===== MATERIAL =====
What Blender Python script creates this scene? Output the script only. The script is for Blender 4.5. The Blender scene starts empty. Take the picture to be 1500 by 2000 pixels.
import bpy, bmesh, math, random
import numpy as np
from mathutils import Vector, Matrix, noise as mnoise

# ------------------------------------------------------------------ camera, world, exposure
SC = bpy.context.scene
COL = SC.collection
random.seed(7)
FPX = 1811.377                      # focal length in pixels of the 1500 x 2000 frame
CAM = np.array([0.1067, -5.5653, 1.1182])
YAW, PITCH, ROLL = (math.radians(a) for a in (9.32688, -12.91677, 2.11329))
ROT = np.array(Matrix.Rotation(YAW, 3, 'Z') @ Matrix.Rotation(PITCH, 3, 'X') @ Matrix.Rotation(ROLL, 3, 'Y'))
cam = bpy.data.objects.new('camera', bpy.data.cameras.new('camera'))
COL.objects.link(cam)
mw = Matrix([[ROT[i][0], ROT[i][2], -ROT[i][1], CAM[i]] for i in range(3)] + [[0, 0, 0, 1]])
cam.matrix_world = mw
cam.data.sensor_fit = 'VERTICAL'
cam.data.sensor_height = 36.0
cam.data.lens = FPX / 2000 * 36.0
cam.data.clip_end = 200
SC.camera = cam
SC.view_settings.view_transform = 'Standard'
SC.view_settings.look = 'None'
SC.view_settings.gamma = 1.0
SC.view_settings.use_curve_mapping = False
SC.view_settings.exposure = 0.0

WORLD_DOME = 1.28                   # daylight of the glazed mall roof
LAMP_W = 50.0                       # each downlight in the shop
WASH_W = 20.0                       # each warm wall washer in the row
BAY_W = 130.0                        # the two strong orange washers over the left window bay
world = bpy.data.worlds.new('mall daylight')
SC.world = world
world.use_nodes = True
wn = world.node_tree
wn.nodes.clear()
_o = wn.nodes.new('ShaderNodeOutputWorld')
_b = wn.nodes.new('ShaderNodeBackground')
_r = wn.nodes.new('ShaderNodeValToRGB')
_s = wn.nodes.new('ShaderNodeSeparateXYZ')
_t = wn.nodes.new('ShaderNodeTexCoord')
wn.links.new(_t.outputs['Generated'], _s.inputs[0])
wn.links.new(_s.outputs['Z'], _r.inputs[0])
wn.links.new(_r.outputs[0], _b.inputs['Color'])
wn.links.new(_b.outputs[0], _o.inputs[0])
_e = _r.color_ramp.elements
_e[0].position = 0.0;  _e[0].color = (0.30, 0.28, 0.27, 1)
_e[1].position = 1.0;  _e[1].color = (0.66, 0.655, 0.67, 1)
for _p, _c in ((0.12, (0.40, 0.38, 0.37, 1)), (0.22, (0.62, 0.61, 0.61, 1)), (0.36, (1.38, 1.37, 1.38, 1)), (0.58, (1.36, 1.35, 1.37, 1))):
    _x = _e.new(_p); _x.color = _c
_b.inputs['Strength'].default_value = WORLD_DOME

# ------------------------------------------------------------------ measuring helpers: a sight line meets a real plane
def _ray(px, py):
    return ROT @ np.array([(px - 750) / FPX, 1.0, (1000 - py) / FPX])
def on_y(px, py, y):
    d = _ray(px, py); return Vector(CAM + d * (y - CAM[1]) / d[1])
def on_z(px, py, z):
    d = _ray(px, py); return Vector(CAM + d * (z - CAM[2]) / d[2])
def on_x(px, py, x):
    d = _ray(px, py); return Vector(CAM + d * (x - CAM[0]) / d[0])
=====
- REQUIRED WORK:
Starting at the first line of the material above, reproduce each line exactly up to and including the line with "from mathutils import".

- TASK RESULT:
What Blender Python script creates this scene? Output the script only. The script is for Blender 4.5. The Blender scene starts empty. Take the picture to be 1500 by 2000 pixels.
import bpy, bmesh, math, random
import numpy as np
from mathutils import Vector, Matrix, noise as mnoise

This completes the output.